The high price of electric vehicles.  In yet another record-setting round of corporate subsidies, the state of Michigan is paying General Motors to set up electric vehicle manufacturing operations.  The Guardian reports GM is slated to get $1 billion in state subsides. The company has promised some 4,000 jobs—which works out to a stupendous $310,000 per job, but that’s almost certainly an under-estimate of the true cost.  Job creation counts have routinely been over-promised and under-delivered, and even when automakers have failed in the past to deliver promised jobs, they’ve largely gotten to keep all the subsidies.  It’s ironic in a time of record high profits and record low unemployment that state’s are still easy prey for industrial location blackmail.

New Knowledge

Why going faster doesn’t save us any time.  Central to the economic analysis of transportation projects is the “value of travel time”—an estimate of what potential travel time savings are worth to travelers.  In theory—and thanks to the fundamental law of road congestion, it is way too often just a theory—road investment projects produce economic value because they reduce the amount of time people have to travel to make a particular trip.  But the notion is that a roadway or other transportation system investment that enables us to move faster (more speed) allows us to complete any given trip in less time, and that we can count the value of that time savings as an economic benefit of the transportation project.  (Which is what is commonly done in the benefit-cost studies done to justify roadway improvement projects).

The trouble is there’s no evidence that increased speed gives us additional time that we then devote to other non-transport purposes.  Going faster doesn’t give us more time.  It turns out that we don’t use increased travel speeds to get more time to do other things, we simply end up traveling further and not gaining any additional time for other valuable activities, whether work or leisure:

. . . studies on travel time spending find that the average time persons spend on travelling is rather constant despite widely differing transportation infrastructures, geographies, cultures, and per capita income levels.  The invariance of travel time is observed from both cross-sectional data  and panel data. It suggests that people will not adapt their time allocation when the speed of the transport system changes.

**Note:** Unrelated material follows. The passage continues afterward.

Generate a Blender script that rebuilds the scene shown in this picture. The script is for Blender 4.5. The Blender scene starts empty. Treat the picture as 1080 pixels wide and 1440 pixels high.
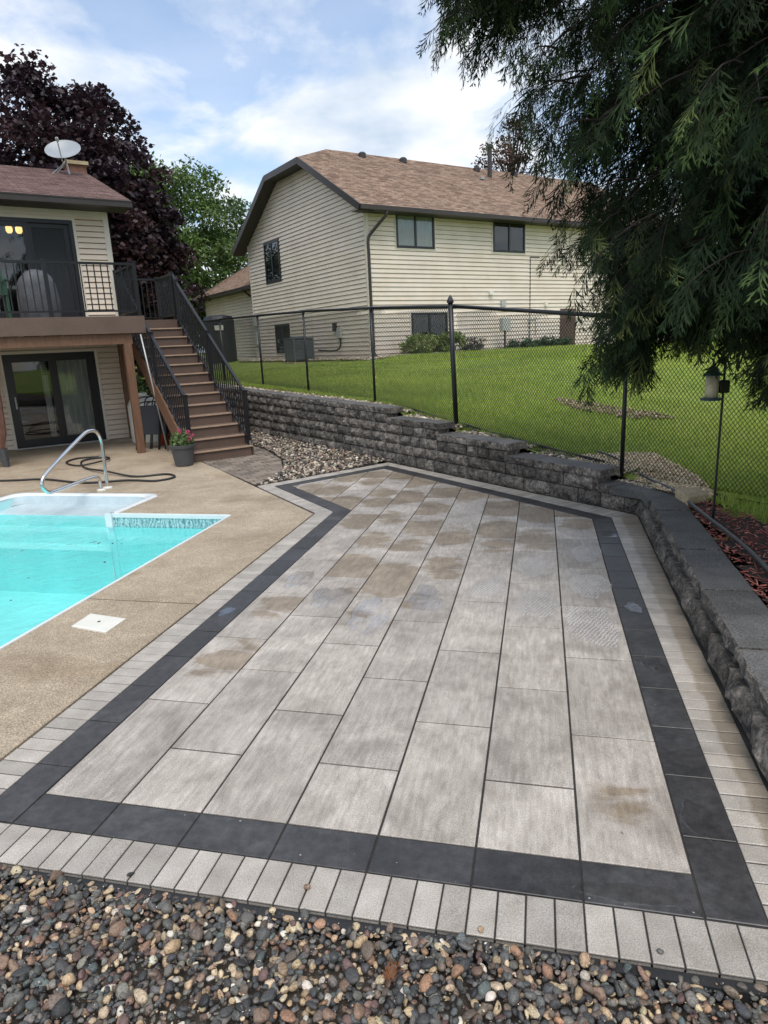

Instead, increased speed of transportation systems is associated with more decentralized land use patterns and longer trips, and all of the supposed “benefit” of increased speed is consumed, in iatrogenic fashion, by the transportation system.  And, importantly, changes in speed trigger changes in land use patterns that can diminish proximity to key destinations:

The higher speed enticed residents of small settlements to shift for their daily shopping from the local shop to the more distant supermarket . . . As a consequence, local shops might not survive, forcing both car owners and others to travel to the city for shopping. The impact of the speed increase is in this case a concentration of shopping facilities, implying a decrease of proximity. The positive impact on accessibility is at least partly reversed by the negative impact on proximity, and the outcome for access is undefined. For those who did not use a car and did not benefit from the speed increase, the result was an unambiguous decrease of the access.

This study suggests that the principal supposed economic benefit of transportation investments–time savings–is an illusion.  Coupled with growing evidence that higher speeds have significant social and environmental costs (lower safety, health effects, and environmental degradation) this suggests that a reappraisal of transport policies is needed.

Cornelis Dirk van Goeverden, “The value of travel speed” Transportation Research Interdisciplinary Perspectives, Volume 13, March 2022.  https://www.sciencedirect.com/science/article/pii/S2590198221002359

Hat tip to SSTI for flagging this research.

In the news

The Portland Business Journal published Joe Cortright’s commentary “$18 for 18 wheelers” detailing the high cost that truckers will pay for the proposed $5 billion I-5 Interstate Bridge Replacement/freeway widening project.